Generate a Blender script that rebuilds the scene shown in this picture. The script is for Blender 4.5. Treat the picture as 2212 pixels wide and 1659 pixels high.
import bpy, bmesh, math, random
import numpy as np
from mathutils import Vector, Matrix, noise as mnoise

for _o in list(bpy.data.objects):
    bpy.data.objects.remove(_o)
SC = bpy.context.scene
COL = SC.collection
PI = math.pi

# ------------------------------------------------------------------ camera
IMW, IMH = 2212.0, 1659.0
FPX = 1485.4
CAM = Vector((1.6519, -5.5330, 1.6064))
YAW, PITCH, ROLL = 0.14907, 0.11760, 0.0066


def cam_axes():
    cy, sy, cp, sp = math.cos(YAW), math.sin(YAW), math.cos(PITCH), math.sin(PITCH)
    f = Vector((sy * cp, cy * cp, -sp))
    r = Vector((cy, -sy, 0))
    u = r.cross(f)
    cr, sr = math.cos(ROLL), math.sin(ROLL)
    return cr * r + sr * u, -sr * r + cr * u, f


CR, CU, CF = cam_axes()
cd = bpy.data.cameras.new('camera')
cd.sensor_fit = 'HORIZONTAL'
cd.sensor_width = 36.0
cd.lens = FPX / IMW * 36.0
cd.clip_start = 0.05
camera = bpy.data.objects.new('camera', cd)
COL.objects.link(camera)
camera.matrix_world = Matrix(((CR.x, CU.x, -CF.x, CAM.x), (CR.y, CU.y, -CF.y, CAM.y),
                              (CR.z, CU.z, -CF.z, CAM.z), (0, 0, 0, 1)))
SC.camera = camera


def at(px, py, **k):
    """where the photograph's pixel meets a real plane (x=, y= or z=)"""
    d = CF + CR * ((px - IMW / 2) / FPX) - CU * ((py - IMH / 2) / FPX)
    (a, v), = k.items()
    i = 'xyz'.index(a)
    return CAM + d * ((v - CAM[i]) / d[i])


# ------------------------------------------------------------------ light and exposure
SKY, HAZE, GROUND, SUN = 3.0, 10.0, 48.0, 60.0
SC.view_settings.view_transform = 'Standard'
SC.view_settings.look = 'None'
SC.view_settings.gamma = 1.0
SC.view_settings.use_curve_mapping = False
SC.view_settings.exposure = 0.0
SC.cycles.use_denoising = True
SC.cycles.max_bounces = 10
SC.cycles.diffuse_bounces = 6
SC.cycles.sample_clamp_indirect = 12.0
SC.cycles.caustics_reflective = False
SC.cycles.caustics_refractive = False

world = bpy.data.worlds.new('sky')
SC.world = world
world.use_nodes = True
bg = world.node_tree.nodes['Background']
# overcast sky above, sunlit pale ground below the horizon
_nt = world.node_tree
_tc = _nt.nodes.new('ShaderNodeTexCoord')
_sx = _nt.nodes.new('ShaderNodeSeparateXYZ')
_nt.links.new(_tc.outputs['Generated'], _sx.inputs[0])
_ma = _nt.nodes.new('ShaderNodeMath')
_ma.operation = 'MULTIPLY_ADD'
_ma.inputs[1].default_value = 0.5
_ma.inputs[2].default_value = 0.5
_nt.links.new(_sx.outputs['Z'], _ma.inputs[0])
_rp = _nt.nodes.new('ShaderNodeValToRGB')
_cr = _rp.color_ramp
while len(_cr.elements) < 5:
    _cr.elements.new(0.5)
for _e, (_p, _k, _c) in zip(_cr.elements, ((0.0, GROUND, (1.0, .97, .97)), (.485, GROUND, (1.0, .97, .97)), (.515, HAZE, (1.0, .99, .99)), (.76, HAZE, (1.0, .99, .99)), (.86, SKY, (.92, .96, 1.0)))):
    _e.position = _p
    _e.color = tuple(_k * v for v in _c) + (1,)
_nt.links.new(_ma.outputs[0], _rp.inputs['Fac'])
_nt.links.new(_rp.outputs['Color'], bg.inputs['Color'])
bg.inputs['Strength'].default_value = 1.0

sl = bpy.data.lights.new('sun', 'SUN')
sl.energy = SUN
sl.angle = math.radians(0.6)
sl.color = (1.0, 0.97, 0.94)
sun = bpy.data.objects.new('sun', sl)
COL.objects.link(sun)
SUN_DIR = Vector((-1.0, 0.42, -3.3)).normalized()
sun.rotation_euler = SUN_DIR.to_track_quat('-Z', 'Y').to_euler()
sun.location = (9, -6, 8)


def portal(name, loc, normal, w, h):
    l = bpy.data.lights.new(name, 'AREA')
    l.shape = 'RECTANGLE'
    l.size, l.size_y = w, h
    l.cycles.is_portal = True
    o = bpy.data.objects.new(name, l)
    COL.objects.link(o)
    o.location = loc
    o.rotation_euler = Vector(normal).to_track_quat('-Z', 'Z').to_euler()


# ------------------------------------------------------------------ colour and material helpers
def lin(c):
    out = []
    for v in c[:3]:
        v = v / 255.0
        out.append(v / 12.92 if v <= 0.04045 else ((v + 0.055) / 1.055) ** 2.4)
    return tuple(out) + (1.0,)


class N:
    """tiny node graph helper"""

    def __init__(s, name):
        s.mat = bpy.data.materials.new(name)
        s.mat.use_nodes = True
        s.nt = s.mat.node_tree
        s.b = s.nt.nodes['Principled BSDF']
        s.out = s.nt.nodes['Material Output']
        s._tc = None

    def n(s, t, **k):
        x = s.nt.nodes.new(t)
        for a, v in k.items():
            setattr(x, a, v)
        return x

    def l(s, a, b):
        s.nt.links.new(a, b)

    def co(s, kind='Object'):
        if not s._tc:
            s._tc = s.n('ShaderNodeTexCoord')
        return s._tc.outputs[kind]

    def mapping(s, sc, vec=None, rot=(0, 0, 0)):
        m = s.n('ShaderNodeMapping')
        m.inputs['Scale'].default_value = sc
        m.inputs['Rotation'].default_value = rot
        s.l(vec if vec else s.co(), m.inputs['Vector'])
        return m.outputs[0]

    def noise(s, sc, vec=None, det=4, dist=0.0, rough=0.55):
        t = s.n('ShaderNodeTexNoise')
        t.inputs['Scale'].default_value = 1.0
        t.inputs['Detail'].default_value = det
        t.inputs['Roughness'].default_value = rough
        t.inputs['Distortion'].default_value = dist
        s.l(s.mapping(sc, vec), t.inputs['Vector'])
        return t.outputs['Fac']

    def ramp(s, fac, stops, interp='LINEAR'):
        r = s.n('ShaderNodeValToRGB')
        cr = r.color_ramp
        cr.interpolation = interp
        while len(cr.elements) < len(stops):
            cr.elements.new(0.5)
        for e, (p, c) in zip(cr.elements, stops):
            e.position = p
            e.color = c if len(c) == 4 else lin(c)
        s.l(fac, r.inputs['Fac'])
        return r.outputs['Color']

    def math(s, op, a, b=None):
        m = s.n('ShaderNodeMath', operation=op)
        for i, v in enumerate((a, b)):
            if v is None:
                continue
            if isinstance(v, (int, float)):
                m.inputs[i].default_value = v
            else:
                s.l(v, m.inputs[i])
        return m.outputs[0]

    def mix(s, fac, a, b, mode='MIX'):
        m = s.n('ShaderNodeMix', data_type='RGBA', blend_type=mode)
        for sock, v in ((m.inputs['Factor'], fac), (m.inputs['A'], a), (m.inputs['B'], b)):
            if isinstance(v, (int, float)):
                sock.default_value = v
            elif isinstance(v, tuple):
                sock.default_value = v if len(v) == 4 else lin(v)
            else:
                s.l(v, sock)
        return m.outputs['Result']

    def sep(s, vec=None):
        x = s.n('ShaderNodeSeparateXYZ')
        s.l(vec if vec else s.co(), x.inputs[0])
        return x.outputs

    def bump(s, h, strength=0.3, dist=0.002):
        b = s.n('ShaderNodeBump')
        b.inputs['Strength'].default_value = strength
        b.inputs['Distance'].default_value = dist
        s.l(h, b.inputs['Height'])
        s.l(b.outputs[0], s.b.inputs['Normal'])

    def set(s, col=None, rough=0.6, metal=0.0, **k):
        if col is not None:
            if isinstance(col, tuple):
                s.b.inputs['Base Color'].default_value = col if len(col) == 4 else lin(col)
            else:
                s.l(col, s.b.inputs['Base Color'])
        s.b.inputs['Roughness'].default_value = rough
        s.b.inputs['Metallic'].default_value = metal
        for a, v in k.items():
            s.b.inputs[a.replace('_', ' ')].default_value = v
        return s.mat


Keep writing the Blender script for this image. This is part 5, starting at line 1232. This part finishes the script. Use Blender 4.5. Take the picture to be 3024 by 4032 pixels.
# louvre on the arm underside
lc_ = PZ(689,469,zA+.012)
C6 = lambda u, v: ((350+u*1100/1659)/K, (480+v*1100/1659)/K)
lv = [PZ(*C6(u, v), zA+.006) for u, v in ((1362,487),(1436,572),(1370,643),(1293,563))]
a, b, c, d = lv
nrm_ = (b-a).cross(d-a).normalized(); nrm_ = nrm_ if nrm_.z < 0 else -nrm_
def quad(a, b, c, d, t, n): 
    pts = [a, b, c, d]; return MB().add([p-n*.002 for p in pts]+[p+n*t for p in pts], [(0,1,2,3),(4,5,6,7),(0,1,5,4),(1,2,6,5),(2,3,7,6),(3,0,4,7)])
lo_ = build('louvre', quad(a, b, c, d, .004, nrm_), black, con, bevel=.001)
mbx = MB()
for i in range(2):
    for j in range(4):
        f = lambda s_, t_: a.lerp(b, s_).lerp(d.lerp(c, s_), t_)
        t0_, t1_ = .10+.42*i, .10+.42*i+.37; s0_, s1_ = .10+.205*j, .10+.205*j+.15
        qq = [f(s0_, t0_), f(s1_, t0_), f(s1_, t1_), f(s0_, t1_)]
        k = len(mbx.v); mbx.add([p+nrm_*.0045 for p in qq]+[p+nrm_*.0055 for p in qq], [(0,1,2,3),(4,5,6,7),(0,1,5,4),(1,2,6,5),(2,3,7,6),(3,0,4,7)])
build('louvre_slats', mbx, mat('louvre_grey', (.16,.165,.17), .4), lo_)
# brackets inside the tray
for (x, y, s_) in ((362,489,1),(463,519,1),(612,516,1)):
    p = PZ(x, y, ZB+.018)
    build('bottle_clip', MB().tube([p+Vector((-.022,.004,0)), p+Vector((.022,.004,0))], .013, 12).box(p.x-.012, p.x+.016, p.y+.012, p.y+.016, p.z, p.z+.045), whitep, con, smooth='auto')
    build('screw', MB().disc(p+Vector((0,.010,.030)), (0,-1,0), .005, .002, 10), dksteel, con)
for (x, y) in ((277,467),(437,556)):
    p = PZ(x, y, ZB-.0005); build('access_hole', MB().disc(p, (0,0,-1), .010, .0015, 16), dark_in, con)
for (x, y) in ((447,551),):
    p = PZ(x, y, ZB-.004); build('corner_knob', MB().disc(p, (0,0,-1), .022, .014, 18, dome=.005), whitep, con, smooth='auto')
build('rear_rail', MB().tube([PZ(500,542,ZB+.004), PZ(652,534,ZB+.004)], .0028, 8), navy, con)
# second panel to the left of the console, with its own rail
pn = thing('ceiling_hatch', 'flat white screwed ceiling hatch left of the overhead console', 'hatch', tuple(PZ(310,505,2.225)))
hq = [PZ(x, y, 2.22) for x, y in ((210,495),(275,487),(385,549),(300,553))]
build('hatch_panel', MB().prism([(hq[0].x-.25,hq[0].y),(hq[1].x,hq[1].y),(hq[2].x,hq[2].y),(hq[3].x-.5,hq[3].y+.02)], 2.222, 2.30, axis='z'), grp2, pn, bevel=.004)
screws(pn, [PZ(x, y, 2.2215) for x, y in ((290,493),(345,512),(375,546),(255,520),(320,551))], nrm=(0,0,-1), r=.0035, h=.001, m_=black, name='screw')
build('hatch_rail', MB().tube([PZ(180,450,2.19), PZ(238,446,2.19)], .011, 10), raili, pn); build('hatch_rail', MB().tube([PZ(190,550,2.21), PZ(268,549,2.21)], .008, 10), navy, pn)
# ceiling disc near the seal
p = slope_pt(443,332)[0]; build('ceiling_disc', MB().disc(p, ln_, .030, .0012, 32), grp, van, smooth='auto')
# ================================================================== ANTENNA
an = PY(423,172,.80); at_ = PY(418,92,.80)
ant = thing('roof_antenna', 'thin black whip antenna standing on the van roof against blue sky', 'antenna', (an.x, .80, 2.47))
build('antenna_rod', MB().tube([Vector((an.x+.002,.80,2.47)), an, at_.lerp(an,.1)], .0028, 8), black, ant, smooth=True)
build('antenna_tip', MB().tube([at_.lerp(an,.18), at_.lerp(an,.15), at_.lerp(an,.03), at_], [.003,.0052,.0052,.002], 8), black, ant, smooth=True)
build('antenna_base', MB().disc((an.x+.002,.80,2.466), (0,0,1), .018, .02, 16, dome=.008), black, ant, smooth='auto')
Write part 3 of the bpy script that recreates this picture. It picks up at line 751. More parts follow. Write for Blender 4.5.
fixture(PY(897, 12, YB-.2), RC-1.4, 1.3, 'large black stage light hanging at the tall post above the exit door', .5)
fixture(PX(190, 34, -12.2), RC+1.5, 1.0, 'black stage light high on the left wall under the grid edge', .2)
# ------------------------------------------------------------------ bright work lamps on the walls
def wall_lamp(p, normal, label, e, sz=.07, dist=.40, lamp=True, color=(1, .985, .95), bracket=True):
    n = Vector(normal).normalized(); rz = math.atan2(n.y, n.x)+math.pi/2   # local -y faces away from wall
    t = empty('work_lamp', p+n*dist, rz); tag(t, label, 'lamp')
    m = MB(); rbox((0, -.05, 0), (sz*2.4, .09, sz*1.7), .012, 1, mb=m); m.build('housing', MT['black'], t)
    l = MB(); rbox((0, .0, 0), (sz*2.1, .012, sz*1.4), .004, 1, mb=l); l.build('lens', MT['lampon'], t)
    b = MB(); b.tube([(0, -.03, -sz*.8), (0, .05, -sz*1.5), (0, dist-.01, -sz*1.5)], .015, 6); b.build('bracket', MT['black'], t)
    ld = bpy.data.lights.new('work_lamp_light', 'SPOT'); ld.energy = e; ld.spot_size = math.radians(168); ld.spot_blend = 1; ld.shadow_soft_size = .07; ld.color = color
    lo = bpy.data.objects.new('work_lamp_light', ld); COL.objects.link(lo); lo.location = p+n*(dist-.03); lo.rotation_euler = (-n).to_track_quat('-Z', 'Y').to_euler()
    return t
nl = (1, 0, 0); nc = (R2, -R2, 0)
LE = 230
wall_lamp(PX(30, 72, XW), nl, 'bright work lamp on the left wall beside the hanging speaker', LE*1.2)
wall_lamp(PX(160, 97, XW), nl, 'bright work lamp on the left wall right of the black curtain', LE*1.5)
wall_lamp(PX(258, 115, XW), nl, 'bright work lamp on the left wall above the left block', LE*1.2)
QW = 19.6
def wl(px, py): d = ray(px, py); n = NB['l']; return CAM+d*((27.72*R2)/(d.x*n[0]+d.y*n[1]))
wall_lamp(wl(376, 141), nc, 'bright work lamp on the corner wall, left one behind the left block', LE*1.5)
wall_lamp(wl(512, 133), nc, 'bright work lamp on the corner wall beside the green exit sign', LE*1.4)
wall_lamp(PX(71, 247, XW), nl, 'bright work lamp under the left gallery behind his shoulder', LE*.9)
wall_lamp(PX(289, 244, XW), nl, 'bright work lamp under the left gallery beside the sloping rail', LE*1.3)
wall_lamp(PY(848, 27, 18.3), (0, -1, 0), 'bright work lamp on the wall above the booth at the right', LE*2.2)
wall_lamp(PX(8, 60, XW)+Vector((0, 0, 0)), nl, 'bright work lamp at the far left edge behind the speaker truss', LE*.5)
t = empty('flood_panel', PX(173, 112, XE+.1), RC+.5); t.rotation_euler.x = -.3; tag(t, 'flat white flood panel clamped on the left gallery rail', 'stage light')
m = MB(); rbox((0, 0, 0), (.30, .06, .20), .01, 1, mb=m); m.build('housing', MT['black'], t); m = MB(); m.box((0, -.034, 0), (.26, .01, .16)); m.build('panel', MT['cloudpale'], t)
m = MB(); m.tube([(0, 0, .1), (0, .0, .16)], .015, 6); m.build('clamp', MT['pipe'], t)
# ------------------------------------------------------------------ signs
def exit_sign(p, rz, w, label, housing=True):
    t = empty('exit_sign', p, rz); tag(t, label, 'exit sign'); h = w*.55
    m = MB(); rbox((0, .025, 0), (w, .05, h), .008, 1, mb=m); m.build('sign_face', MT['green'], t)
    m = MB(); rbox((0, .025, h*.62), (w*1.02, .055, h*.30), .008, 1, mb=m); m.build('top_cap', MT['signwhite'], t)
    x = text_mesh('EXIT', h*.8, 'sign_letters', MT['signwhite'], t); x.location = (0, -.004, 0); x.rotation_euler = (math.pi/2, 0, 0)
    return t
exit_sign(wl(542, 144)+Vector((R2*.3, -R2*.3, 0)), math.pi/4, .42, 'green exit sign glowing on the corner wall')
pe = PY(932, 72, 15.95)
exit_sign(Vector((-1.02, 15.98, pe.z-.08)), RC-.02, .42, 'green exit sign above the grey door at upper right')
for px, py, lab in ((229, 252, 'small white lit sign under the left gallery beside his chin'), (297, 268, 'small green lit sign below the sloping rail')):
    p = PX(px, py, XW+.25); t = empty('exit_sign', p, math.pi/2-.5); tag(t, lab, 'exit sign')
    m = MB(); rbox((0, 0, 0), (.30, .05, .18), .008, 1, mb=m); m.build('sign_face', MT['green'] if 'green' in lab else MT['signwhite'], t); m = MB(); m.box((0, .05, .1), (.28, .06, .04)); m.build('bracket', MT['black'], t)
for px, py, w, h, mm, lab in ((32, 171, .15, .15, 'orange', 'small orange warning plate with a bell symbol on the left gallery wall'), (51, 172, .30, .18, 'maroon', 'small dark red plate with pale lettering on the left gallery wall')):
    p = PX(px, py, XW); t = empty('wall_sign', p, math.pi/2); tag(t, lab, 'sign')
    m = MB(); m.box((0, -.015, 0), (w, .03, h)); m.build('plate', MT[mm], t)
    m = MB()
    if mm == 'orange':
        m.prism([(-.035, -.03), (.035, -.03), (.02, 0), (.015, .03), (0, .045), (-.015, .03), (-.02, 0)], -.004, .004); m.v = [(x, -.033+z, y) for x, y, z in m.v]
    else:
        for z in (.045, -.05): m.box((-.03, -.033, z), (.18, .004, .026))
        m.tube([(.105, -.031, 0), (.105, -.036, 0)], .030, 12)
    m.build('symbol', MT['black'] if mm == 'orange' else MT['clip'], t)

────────

Task objective => Restate word for word only the lines running from the beginning of the data to the line holding "from mathutils import", both included.

Solved exercise =>
Generate a Blender script that rebuilds the scene shown in this picture. The script is for Blender 4.5. Treat the picture as 2212 pixels wide and 1659 pixels high.
import bpy, bmesh, math, random
import numpy as np
from mathutils import Vector, Matrix, noise as mnoise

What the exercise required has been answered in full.